The Reckoning (2003) – Who Narrates The Narrators?

In the introduction to his The Function of Criticism (1984), Terry Eagleton writes :

“criticism today lacks all substantive social function.  It is either part of the public relations branch of the literary industry, or a matter wholly internal to the academies.”

The problem, according to Eagleton, is that criticism is only of social use when there is a robust public sphere.  A public sphere, according to Habermas, is an intellectual void in between the sphere of public authority (dominated by the state and the law) and the private sphere (dominated by the exchange of commodities and the market).  In the sphere of public authority, the government and ruling elite speak with authority, determining values and the prominence of some ideas at the expense of others.  By contrast, in the private sphere, this kind of ordering is done according to the demands of commerce.  Criticism, according to Eagleton, currently lacks a social function, as the private sphere has come to dominate those matters that were previously considered to be exempt from the marketplace.  The role of the critic still exists, but he has no constituency and no natural subject matter.  An example of this kind of modern-day criticism can be seen in R. J. Cutler’s documentary about Vogue magazine The September Issue (2009).  Anna Wintour is a private sphere Doctor Johnson : She takes it upon herself to decide what will be ‘fashionable’ in a particular season and the commercial interests that make up the fashion industry abide by her judgement.  The same process exists in the sphere of public authority.  When a problem affects the state, the ruling class make a decision and the apparatus of the state then enacts that judgement.  While the members of the ruling class may be determined by democratic or aristocratic means and members of that elite may be more or less open to public opinion, the process is the same.  The people no more get a say in the day to day realities of how the state is run than they do in determining whether purple or mauve will be the fashionable colour to be seen in this autumn.  The process is just as autocratic as it was during the heyday of the 18th Century critic.  As Eagleton quotes, the criticism of the time was characterised by :

“its partisan bias, the vituperation, the dogmatism, the juridical tone, the air of omniscience and finality”

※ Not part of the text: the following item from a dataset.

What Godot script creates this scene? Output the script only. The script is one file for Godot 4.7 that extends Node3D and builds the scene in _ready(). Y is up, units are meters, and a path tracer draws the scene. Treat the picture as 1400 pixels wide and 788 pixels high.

Of course, the importance of the three spheres varies significantly over time.  As I suggested in my review of Sidney Lumet’s The Offence (1972), the moral corruption of the state, the ruling classes and the church, mean that a form of moral public sphere has opened up.  One in which rabble-rousing journalists compete with traditional intellectuals and people equipped with social networking tools to impart some kind of moral sentiment upon a supposedly individualistic and relativistic general public.  Paul McGuigan’s The Reckoning, a cruelly over-looked adaptation of Barry Unsworth’s 1995 Booker-nominated novel Morality Play portrays a similar shift in spheres of debate : A moment in history in which the church and the state began to surrender their moral authority to a burgeoning public sphere.